Not the same issue as the OP, but I have recently started using TM-Spy to monitor a lot more real-time info about the car, and noticed some very unexpected charging behaviour yesterday. I was connected to a 50kW DC fast charger, and I started charging at ~50% SoC. Most of the charge was at ~35kW. Near the end of the charge with SoC~97%, the charge power was ~11kw and the cell temperatures were ~53°C (which seems pretty hot to me), but the car was still trying to HEAT the battery. It was pouring 3.5kW into both the front and rear motors, with a reported stator temperature of 130°C, which was heating the coolant up to 60°C at the battery coolant inlet! I would have expected the car to be trying to cool the batteries down, not heat them up. It also seems like an awful waste to be using 7kW of the "charge" power just to make things hot. Outside temp ~15°C. Anyone have any thoughts on this??

TM-Spy-Charge.png
 
Not the same issue as the OP, but I have recently started using TM-Spy to monitor a lot more real-time info about the car, and noticed some very unexpected charging behaviour yesterday. I was connected to a 50kW DC fast charger, and I started charging at ~50% SoC. Most of the charge was at ~35kW. Near the end of the charge with SoC~97%, the charge power was ~11kw and the cell temperatures were ~53°C (which seems pretty hot to me), but the car was still trying to HEAT the battery. It was pouring 3.5kW into both the front and rear motors, with a reported stator temperature of 130°C, which was heating the coolant up to 60°C at the battery coolant inlet! I would have expected the car to be trying to cool the batteries down, not heat them up. It also seems like an awful waste to be using 7kW of the "charge" power just to make things hot. Outside temp ~15°C. Anyone have any thoughts on this??

View attachment 558803

Probably deserving of its own thread, but yes this is normal. The way most assume the temperature management works (including myself, historically) is definitely not how it actually works. Battery gets and stays a lot hotter than you'd expect. Even after driving away from the charger, it only cools it down a bit. Specific to CHAdeMO I have a lot of complaints about what it does, which you can find in my post history or in yours if you start a thread on this and I dump my thoughts/observations :)

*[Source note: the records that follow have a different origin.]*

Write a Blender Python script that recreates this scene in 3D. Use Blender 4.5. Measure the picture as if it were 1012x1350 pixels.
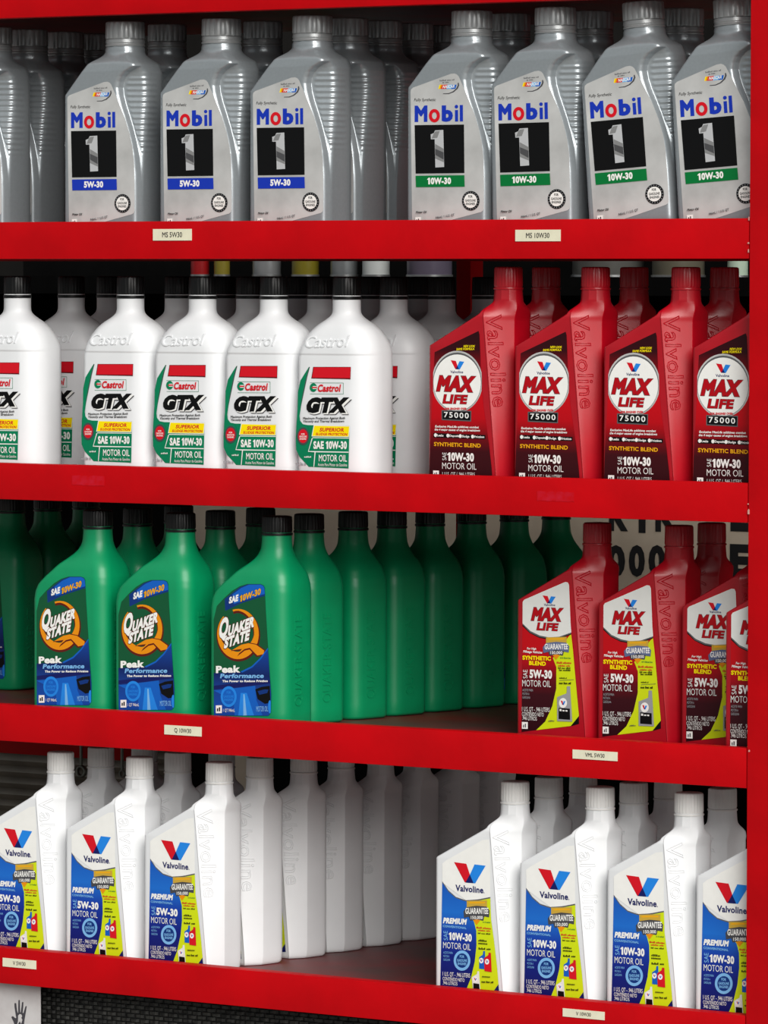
import bpy, bmesh, math, random
from mathutils import Vector, Matrix
from mathutils.geometry import tessellate_polygon

random.seed(7)
scene = bpy.context.scene
for o in list(bpy.data.objects):
    bpy.data.objects.remove(o, do_unlink=True)
COL = scene.collection

# ------------------------------------------------------------------ camera
IMG_W, IMG_H, FOCAL = 1012.0, 1350.0, 7189.0
AX = Vector((0.82149727, 0.02614719, -0.56961264))     # world x in camera axes (right, down, forward)
AY = Vector((0.57020911, -0.03425165, 0.82078523))
AZ = Vector((0.00195106, -0.99907114, -0.04304701))
CAM = Vector((3.50886998, -5.05499125, -0.06408926))
cam_data = bpy.data.cameras.new('camera')
cam = bpy.data.objects.new('camera', cam_data)
COL.objects.link(cam)
right = Vector((AX[0], AY[0], AZ[0])); down = Vector((AX[1], AY[1], AZ[1])); fwd = Vector((AX[2], AY[2], AZ[2]))
cm = Matrix.Identity(4)
for i in range(3):
    cm[i][0] = right[i]; cm[i][1] = -down[i]; cm[i][2] = -fwd[i]; cm[i][3] = CAM[i]
cam.matrix_world = cm
cam_data.sensor_fit = 'HORIZONTAL'; cam_data.sensor_width = 36.0
cam_data.lens = 36.0 * FOCAL / IMG_W
cam_data.clip_start = 0.1; cam_data.clip_end = 100.0
scene.camera = cam

# ------------------------------------------------------------------ sky, soft sun, exposure
SKY = 0.66
world = bpy.data.worlds.new('overcast_sky'); scene.world = world
world.use_nodes = True
nt = world.node_tree; nt.nodes.clear()
wo = nt.nodes.new('ShaderNodeOutputWorld'); bg = nt.nodes.new('ShaderNodeBackground')
# overcast sky: luminance rises from the horizon to the zenith as (1 + 2 sin h) / 3
wtc = nt.nodes.new('ShaderNodeTexCoord'); wsep = nt.nodes.new('ShaderNodeSeparateXYZ'); wmr = nt.nodes.new('ShaderNodeMapRange')
nt.links.new(wtc.outputs['Generated'], wsep.inputs[0]); nt.links.new(wsep.outputs['Z'], wmr.inputs['Value'])
wmr.inputs['From Min'].default_value = 0.0; wmr.inputs['From Max'].default_value = 1.0
wmr.inputs['To Min'].default_value = 0.33; wmr.inputs['To Max'].default_value = 1.0
wmul = nt.nodes.new('ShaderNodeMath'); wmul.operation = 'MULTIPLY'; wmul.inputs[1].default_value = SKY
nt.links.new(wmr.outputs['Result'], wmul.inputs[0]); nt.links.new(wmul.outputs[0], bg.inputs['Strength'])
bg.inputs['Color'].default_value = (0.92, 0.98, 1.0, 1)
nt.links.new(bg.outputs[0], wo.inputs[0])
sun_d = bpy.data.lights.new('hazy_sun', 'SUN'); sun_d.energy = 3.9; sun_d.angle = math.radians(42); sun_d.color = (1.0, 0.97, 0.93)
sun = bpy.data.objects.new('hazy_sun', sun_d); COL.objects.link(sun)
sun.rotation_euler = Vector((-0.70, 0.56, -0.48)).to_track_quat('-Z', 'Y').to_euler()
vs = scene.view_settings
vs.view_transform = 'Standard'; vs.look = 'None'; vs.gamma = 1.0; vs.use_curve_mapping = False
vs.exposure = 0.0

# ------------------------------------------------------------------ helpers
def point_at(u, v, Y):
    """a point of the photograph's frame on the upright plane at depth Y"""
    d = right * ((u - IMG_W / 2) / FOCAL) + down * ((v - IMG_H / 2) / FOCAL) + fwd
    return CAM + d * ((Y - CAM.y) / d.y)

def lin(c):
    c = c / 255.0
    return c / 12.92 if c <= 0.04045 else ((c + 0.055) / 1.055) ** 2.4

MATS = {}
def mat(name, rgb, rough=0.4, metal=0.0, spec=0.5, coat=0.0, noise=0.0, nscale=40.0, bump=0.0, bscale=200.0, rgb2=None, sheen=0.0):
    if name in MATS: return MATS[name]
    m = bpy.data.materials.new(name); m.use_nodes = True
    n = m.node_tree.nodes; l = m.node_tree.links
    p = n['Principled BSDF']
    c1 = tuple(lin(c) for c in rgb) + (1,)
    p.inputs['Base Color'].default_value = c1
    p.inputs['Roughness'].default_value = rough
    p.inputs['Metallic'].default_value = metal
    p.inputs['Specular IOR Level'].default_value = spec
    p.inputs['Coat Weight'].default_value = coat
    tc = n.new('ShaderNodeTexCoord')
    if noise > 0 or rgb2:
        t = n.new('ShaderNodeTexNoise'); t.inputs['Scale'].default_value = nscale; t.inputs['Detail'].default_value = 5
        l.new(tc.outputs['Object'], t.inputs['Vector'])
        r = n.new('ShaderNodeValToRGB'); r.color_ramp.elements[0].position = 0.35; r.color_ramp.elements[1].position = 0.68
        c2 = tuple(lin(c) for c in rgb2) + (1,) if rgb2 else tuple(x * (1 - noise) for x in c1[:3]) + (1,)
        r.color_ramp.elements[0].color = c2; r.color_ramp.elements[1].color = c1
        l.new(t.outputs['Fac'], r.inputs['Fac']); l.new(r.outputs['Color'], p.inputs['Base Color'])
    if bump > 0:
        t2 = n.new('ShaderNodeTexNoise'); t2.inputs['Scale'].default_value = bscale; t2.inputs['Detail'].default_value = 3
        l.new(tc.outputs['Object'], t2.inputs['Vector'])
        b = n.new('ShaderNodeBump'); b.inputs['Strength'].default_value = bump; b.inputs['Distance'].default_value = 0.001
        l.new(t2.outputs['Fac'], b.inputs['Height']); l.new(b.outputs['Normal'], p.inputs['Normal'])
    MATS[name] = m
    return m

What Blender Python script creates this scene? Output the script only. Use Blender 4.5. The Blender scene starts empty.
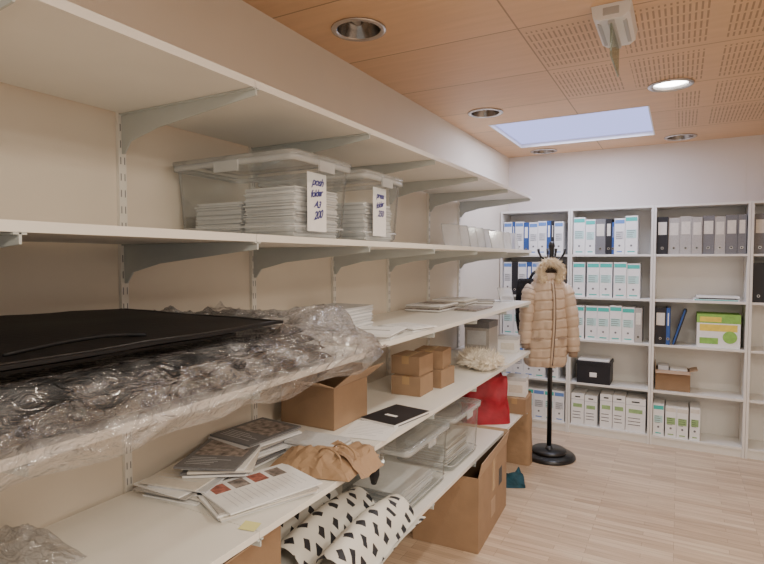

The only thing weird to me is the stator temp. I don't have recent data and I'm not even sure TM-Spy and SMT look at the same thing when reporting "Stator" temps, but I've only seen 99C maximum.
 
I plugged into my work's 14-50 using my UMC a few minutes ago. It's only 200v vs 240v at home but I suspect it would still overheat if using the same 32A current if it's the UMC's fault. We'll see!
 
Charged my car while I was awake to do a bit more investigation. Seems that my problem is related to the temperature of the umc plug 6-50. I only got to this near the end of the charge cycle. It appears that merely unplugging the 6-50 connector and plugging it back in again allowed the charging to complete without any more cooling cycles with reduced amperage. When I unplugged it the plug was warm to the touch, maybe 40c, no warmer; this was warmer than air temp of about 15c. Wiring from the e-panel appeared to be ambient temp. I’m going to have a look at the internals of the plug in the next few days.
 
It's been almost two hours, and no throttling here at work so my UMC & 14-50 adapter are fine. It must either be the wiring or the receptacle in my home causing this.

Edit: I'm contemplating just removing the 14-50 outlet & putting a HPWC with jumper settings to 50A in its place. The added benefit of doing this is I'll always have my UMC in the trunk of my car. Also, I'll be charging at 40A instead of 32A.